A wide range of beetroot types are available:

Round ball shaped varieties – These form tennis ball shaped beets just under the soil surface. Ideal for shallow soils.
Long root varieties – These grow long thin beets similar to a carrot. Suit deeply worked soils.
Coloured varieties – Beetroot comes in various colours from the traditional rich red through to yellow, white and pink types.

When, where and how to plant:

The best months for planting beetroot are from September through to April, once the soil has warmed up and dried out. Soaking seeds in water a day before planting helps to separate the seeds.

Make sure to choose a sunny position and work over well so that soil is approximately three times higher than the depth of the seed.

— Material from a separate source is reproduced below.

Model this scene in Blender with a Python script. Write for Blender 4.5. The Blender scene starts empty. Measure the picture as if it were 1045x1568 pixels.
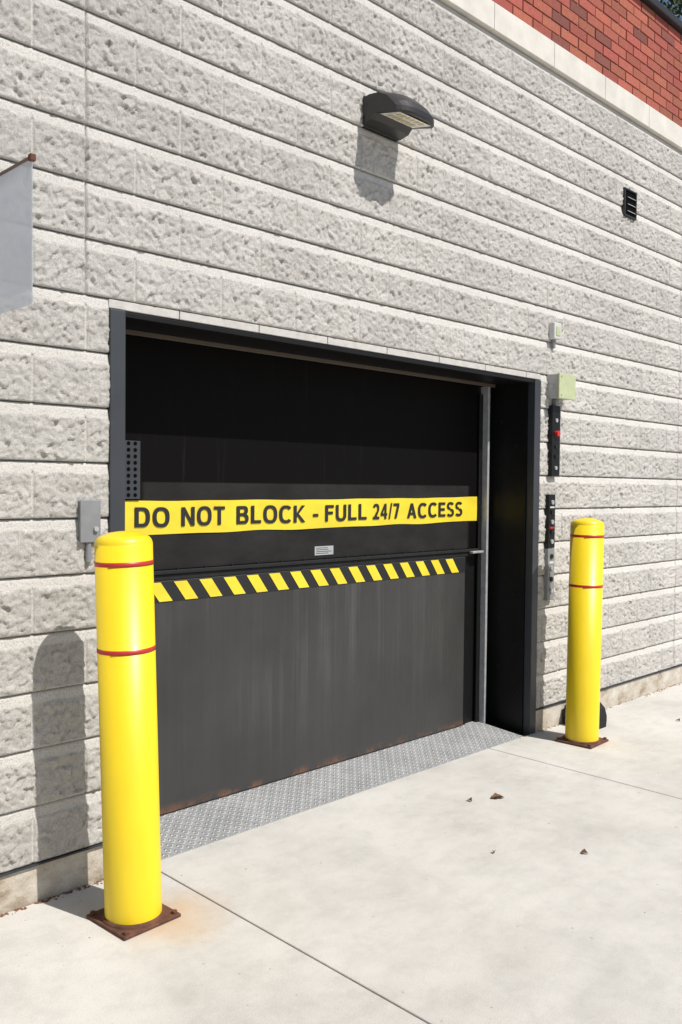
import bpy, bmesh, math, random
import numpy as np
from mathutils import Vector, Matrix
random.seed(4); rng=np.random.default_rng(7)
S=bpy.context.scene
C=0.2032          # course height
GZ=-0.14          # ground level
# ------------------------------------------------------------------ helpers
def link(o,parent=None):
    S.collection.objects.link(o)
    if parent: o.parent=parent
    return o
def empty(name):
    e=bpy.data.objects.new(name,None); e.empty_display_size=.1; return link(e)
def mesh_obj(name,verts,faces,mat=None,parent=None,smooth=False):
    m=bpy.data.meshes.new(name); m.from_pydata([tuple(v) for v in verts],[],faces); m.update()
    bm=bmesh.new(); bm.from_mesh(m); bmesh.ops.recalc_face_normals(bm,faces=bm.faces); bm.to_mesh(m); bm.free()
    if smooth: m.polygons.foreach_set('use_smooth',[True]*len(m.polygons))
    o=bpy.data.objects.new(name,m)
    if mat: m.materials.append(mat)
    return link(o,parent)
def box(name,x0,x1,y0,y1,z0,z1,mat,parent=None,bev=0.0,seg=2):
    bm=bmesh.new(); bmesh.ops.create_cube(bm,size=1)
    for v in bm.verts:
        v.co=Vector(((x0+x1)/2+v.co.x*(x1-x0),(y0+y1)/2+v.co.y*(y1-y0),(z0+z1)/2+v.co.z*(z1-z0)))
    if bev>0: bmesh.ops.bevel(bm,geom=list(bm.edges),offset=bev,segments=seg,affect='EDGES',profile=.5)
    m=bpy.data.meshes.new(name); bm.to_mesh(m); bm.free(); m.materials.append(mat)
    return link(bpy.data.objects.new(name,m),parent)
def lathe(name,prof,mat,parent=None,n=64,loc=(0,0,0)):
    v=[];f=[]
    for (r,z) in prof:
        for i in range(n):
            a=2*math.pi*i/n; v.append((r*math.cos(a)+loc[0],r*math.sin(a)+loc[1],z+loc[2]))
    for j in range(len(prof)-1):
        for i in range(n):
            f.append((j*n+i,j*n+(i+1)%n,(j+1)*n+(i+1)%n,(j+1)*n+i))
    return mesh_obj(name,v,f,mat,parent,True)
def cyl(name,p0,p1,r,mat,parent=None,n=16,cap=True):
    p0=Vector(p0);p1=Vector(p1);d=(p1-p0).normalized()
    a=d.orthogonal().normalized();b=d.cross(a)
    v=[];f=[]
    for p in (p0,p1):
        for i in range(n):
            t=2*math.pi*i/n; v.append(p+a*(r*math.cos(t))+b*(r*math.sin(t)))
    for i in range(n): f.append((i,(i+1)%n,n+(i+1)%n,n+i))
    if cap: f.append(tuple(range(n))); f.append(tuple(range(n,2*n)))
    return mesh_obj(name,v,f,mat,parent)
# ------------------------------------------------------------------ materials
class NT:
    def __init__(s,name):
        s.m=bpy.data.materials.new(name); s.m.use_nodes=True; s.t=s.m.node_tree; s.n=s.t.nodes; s.b=s.n['Principled BSDF']
        s.tc=s.n.new('ShaderNodeTexCoord')
    def L(s,a,b): s.t.links.new(a,b)
    def noise(s,scale,detail=4,rough=.6,vec=None,sc=None):
        t=s.n.new('ShaderNodeTexNoise'); t.inputs['Scale'].default_value=scale; t.inputs['Detail'].default_value=detail; t.inputs['Roughness'].default_value=rough
        v=vec or s.tc.outputs['Object']
        if sc:
            mp=s.n.new('ShaderNodeMapping'); mp.inputs['Scale'].default_value=sc; s.L(v,mp.inputs['Vector']); v=mp.outputs['Vector']
        s.L(v,t.inputs['Vector']); return t.outputs['Fac']
    def ramp(s,fac,stops):
        r=s.n.new('ShaderNodeValToRGB'); e=r.color_ramp.elements
        while len(e)<len(stops): e.new(.5)
        for k,(p,c) in zip(e,stops):
            k.position=p; k.color=(c,c,c,1) if isinstance(c,(int,float)) else (*c,1)
        s.L(fac,r.inputs['Fac']); return r.outputs['Color']
    def mix(s,fac,a,b,mode='MIX'):
        m=s.n.new('ShaderNodeMix'); m.data_type='RGBA'; m.blend_type=mode
        def put(sock,val):
            if isinstance(val,(int,float)): sock.default_value=val if sock.type=='VALUE' else (val,val,val,1)
            elif isinstance(val,tuple): sock.default_value=(*val,1)
            else: s.L(val,sock)
        put(m.inputs[0],fac); put(m.inputs[6],a); put(m.inputs[7],b); return m.outputs[2]
    def math(s,op,a,b=0.0,c=None,clamp=False):
        m=s.n.new('ShaderNodeMath'); m.operation=op; m.use_clamp=clamp
        for i,v in enumerate([a,b]+([c] if c is not None else [])):
            if isinstance(v,(int,float)): m.inputs[i].default_value=v
            else: s.L(v,m.inputs[i])
        return m.outputs[0]
    def bump(s,h,strength,dist=.01):
        b=s.n.new('ShaderNodeBump'); b.inputs['Strength'].default_value=strength; b.inputs['Distance'].default_value=dist
        s.L(h,b.inputs['Height']); s.L(b.outputs['Normal'],s.b.inputs['Normal'])
    def sep(s):
        x=s.n.new('ShaderNodeSeparateXYZ'); s.L(s.tc.outputs['Object'],x.inputs[0]); return x.outputs
    def col(s,c): s.L(c,s.b.inputs['Base Color'])
def simple(name,c,rough=.6,metal=0,var=.15,scale=12,bump=.0,bscale=80,spec=.5):
    k=NT(name); n=k.noise(scale,5)
    k.col(k.mix(1.0,tuple(c),k.ramp(n,[(.3,1-var),(.7,1+0*var)]),'MULTIPLY'))
    k.b.inputs['Roughness'].default_value=rough; k.b.inputs['Metallic'].default_value=metal; k.b.inputs['Specular IOR Level'].default_value=spec
    if bump: k.bump(k.noise(bscale,4),bump,.003)
    return k.m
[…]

Beetroot likes a sweet soil; add lime prior to planting. You will find some garden centres have beetroot plants available as seedlings. Make sure when planting seedlings that the soil is deep enough to allow the roots to develop.

Growing Guide:

Once seedlings appear or are planted, apply slug and snail bait around the plants. Make sure to water these plants well and apply liquid fertiliser every month. These plants can tolerate light frost.

Crop should be ready in two months from planting. The round varieties can be grown in a container.


Harvest by using a fork to loosen the soil around the beetroot when lifting. Store in a cool and dark place. Leave stalks on the beetroot until you are ready to cook. Removing them will cause the beetroot to bleed its natural die – this make a huge mess.

How to use:

All parts of the beetroot are edible. The leaves can be added to salads and stir-fries, while the beet itself is ideal for roasting, bottling and preserving. The juice from the beets can be used as a natural clothing dye.

Beetroot is a rich source of potent antioxidants and nutrients, including magnesium, sodium, potassium and vitamin C. Betanin, obtained from the roots, is used as a food colorant, in sauces, desserts, jams and jellies.